I also fail to see how a plane design that looks more or less exactly like all the other plane designs is going to be able to fly 100+ passengers with 70% less fuel. Maybe I missed the football-field-sized helium balloon that was attached to the fuselage (and cropped from the picture). Oh yeah, the front nose looks beveled. And this is supposed to give it 'super lift'. If this were the case, don't you think that Boeing and/or Tupolev would have figured that out twenty years ago?
Again, these guys get paid to fantasize. Not produce reality. They're the same type of guys who promised us Howard Johnson's restaurants on space stations and PanAm weekly service to luxury hotels on the moon in the film 2001:A Space Odyssey forty years ago. And what was 2001 in reality? Millions of screaming kids and dorks in shorts riding a trashy 30-year old 737 to Branson and Disneyland.
Trust your instincts. Don't trust MIT/NASA reports.
and engine placement at the rear of the plane instead of on the wings.
Rear wheel drive? Nuh-uh. Bigger chance of hydroplaning. ;)
Or as they like to say on WestJet... "should this flight become a cruise..."
You know, people, it is perhaps shameful to admit in front of this audience but despite working at the cutting edge of technology I only shrug at news like this one. Instead of all the exiting engineering/scientific thoughts that most of you exhibited and made the discussion interesting the only thing that crossed my mind was something like:
"So, we are going to save 70% of the fuel. What would happen in such "vacuum" Well, we will just build 70% more plains, fly even more people around, cheaper perhaps so the "gain" in efficiency will be quickly drowned by the increased volume of planes and passengers. Move along, nothing to see here..."
I don't want to rain on anybody's parade but every time when some new technological development frees us time, it is immediately filled with more work, not more recreation or hobbies or family life. When it comes to food and water it is even worst. Just consider the "green revolution" from the 70's. Population pressure due to the baby boom after the war. Solution - industrial agriculture which completely kills the taste of food (especially fruits and vegetables) but its efficient and easier to transport and preserve. When it was all over , did we wipe out the noble sweat and sat down to enjoy the fruits of our ingenuity (pun intended)?
No, because the population pressure was already pushing us again. We will never catch up with this. And as every scientist will tell you , every next step will require more energy and more effort to squeeze maximum yield from minimum volume.

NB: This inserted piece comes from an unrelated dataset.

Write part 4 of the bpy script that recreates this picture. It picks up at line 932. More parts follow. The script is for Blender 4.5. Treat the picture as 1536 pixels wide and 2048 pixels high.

Asymptotic approach to use the proper term. Like trying to accelerate a mass to the speed of light. As long as we do not stop the geometrical progression of our multiplication we will never be able (most of us) to enjoy what the progress is all about - giving MORE time for ourselves and our personal development and personal life. Giving MORE and higher quality goods and services per person (population flat, but efficiency increases).
Globally as humans we experience what we people in the west experience with the constant inflation - you have to run ever harder just to stand still. Miss one year's promotion or a raise and your buying power goes down. The effect of missing one year only is accumulative like compound interest. I am sick to the teeth that I have to run like a mouse on an endless tread just to stand still. Just to exists. And being told all the time how good I have it.